Fuori dal paradigma è come dire che la logica del consenso, espressa tramite criteri parentali di cui ogni candidato si fa portatore, seppur prevalente, non esaurisce le potenzialità e le istanze della cittadinanza gelese. La cittadinanza si rende conto che questa campagna elettorale ha eclissato le bandiere ed i principi sociali, oscurandoli con l’attenzione agli strumenti del potere, alle alleanze più disparate e contraddittorie e alle ingenuità di poter ridefinire le sorti della città come se i processi evolutivi fossero tutti dotati di reversibilità storica.
No, esiste un grande potenziale a Gela, un potenziale di gente, forse meno intraprendente di tanti personaggi “volitivi” della scena politica ma estremamente volenterosa nel quotidiano e attenta ai processi sociali in atto, che sono e rimangono globali e non locali.
Inaccettabile la definizione dell’On.
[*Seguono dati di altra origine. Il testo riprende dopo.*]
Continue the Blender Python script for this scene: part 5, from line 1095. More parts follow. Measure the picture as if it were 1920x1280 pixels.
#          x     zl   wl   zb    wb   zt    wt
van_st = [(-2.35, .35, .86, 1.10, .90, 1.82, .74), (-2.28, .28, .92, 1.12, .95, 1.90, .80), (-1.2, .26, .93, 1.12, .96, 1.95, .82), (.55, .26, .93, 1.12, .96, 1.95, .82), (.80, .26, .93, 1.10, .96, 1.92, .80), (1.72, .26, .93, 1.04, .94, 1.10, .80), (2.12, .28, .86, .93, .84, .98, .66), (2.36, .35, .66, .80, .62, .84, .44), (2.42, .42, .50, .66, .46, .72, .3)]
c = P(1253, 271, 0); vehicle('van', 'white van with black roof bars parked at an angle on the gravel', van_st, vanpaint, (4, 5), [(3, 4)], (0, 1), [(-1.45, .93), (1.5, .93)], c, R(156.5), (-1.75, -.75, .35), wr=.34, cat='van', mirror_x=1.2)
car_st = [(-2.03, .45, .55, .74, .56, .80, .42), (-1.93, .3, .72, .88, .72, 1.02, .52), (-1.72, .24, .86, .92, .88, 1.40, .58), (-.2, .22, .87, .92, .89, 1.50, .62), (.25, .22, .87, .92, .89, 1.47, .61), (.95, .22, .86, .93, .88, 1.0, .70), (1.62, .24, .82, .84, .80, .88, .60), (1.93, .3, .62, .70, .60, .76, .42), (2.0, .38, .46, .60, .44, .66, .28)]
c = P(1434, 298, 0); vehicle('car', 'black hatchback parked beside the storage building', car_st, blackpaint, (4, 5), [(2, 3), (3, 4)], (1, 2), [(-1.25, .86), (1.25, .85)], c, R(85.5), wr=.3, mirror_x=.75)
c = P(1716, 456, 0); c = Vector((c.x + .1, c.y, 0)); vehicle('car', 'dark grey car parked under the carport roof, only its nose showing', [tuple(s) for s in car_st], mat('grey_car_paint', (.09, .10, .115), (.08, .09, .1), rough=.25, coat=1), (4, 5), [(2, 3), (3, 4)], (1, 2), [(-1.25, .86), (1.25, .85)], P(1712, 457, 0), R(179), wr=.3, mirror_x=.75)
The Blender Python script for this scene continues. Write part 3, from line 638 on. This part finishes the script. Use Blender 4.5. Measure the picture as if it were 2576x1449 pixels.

Pagano, in un trafiletto dell’edizione straordinaria del Corriere di Gela, che definisce Gela come peggiore di Kinshasa, in un’apoteosi di apprezzamenti che prescindono da ogni analisi di contesto, al solo fine di confinare Gela nel peggio del peggio per invocare forse una cura politica di “destra”, che gli italiani ben conoscono nei presupposti. Mi dispiace, questa è una città disordinata nell’erogare le proprie energie, a volte contraddittoria, ma è una riserva di energie che forse fa invidia a qualcuno e che qualcuno forse teme.
Si ritorni dunque alle bandiere ed ai principi, che non sono tutti uguali, si ritorni al linguaggio della ragione e non del simbolismo, si smetta di “amare Gela” perché è una città che non si farà mai possedere da nessuno, si potrà solo servire e per un tempo limitato, quanto basta per cedere il testimone ai migliori rappresentanti delle generazioni più giovani. Un processo naturale, quindi, ove la politica non venga caricata di attese insostenibili o di ambizioni sfrenate e soprattutto ove la complessità dei temi non sia l’alibi per renderli ancora più complicati, ricordandosi che il fare a tutti i costi, senza un’analisi ed un metodo che lo indirizzino,anche in politica genera mostruosità.